This image gathered by the Hubble Space Telescope’s Advanced Camera for Surveys and the Wide Field Planetary Camera 2 shows the tiny galaxy ESO 495-21, located 30 million light-years away in the constellation of Pyxis (the Compass).
The galaxy is only 3000 light-years across, which is just a fraction of the size of the Milky Way at 100,000 light-years across. But it could hold the clue to unraveling a longstanding question about the evolution of galaxies over time, and what causes a galaxy to grow.
Despite its small size, ESO 495-21 is thought to host a feature usually found in much larger galaxies — a supermassive black hole. These huge black holes sit right in the middle of galaxies and gobble up dust and gas which comes close to them, like the one at the center of our Milky Way. As a general rule of thumb, the bigger the galaxy, the bigger its supermassive black hole. But this little galaxy bucks that trend, seeming to have a black hole at its heart which is over a million times as massive as our Sun.
The possible presence of this black hole could help astronomers understand the way in which galaxies evolve.
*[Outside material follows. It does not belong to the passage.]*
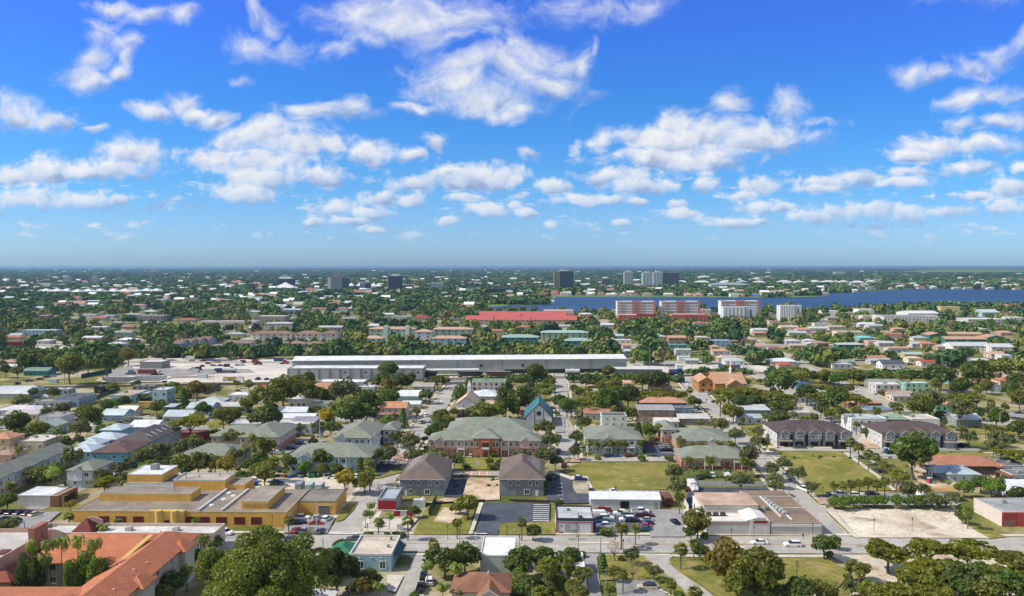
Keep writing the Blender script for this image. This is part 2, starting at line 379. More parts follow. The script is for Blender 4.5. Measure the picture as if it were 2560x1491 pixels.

Currently, they are not sure about how the supermassive black holes develop — it could be that the black holes appear first and then galaxies form around them, or it could be that the presence of many stars forming a galaxy pushes mass together and creates the black hole.
As ESO 495-21 is small and has a high rate of star formation, it is thought to be similar to the galaxies which existed in the earliest stages of the universe. In that case, the fact it seems to have a large black hole suggests that the supermassive black holes develop first, and the galaxies around them form later.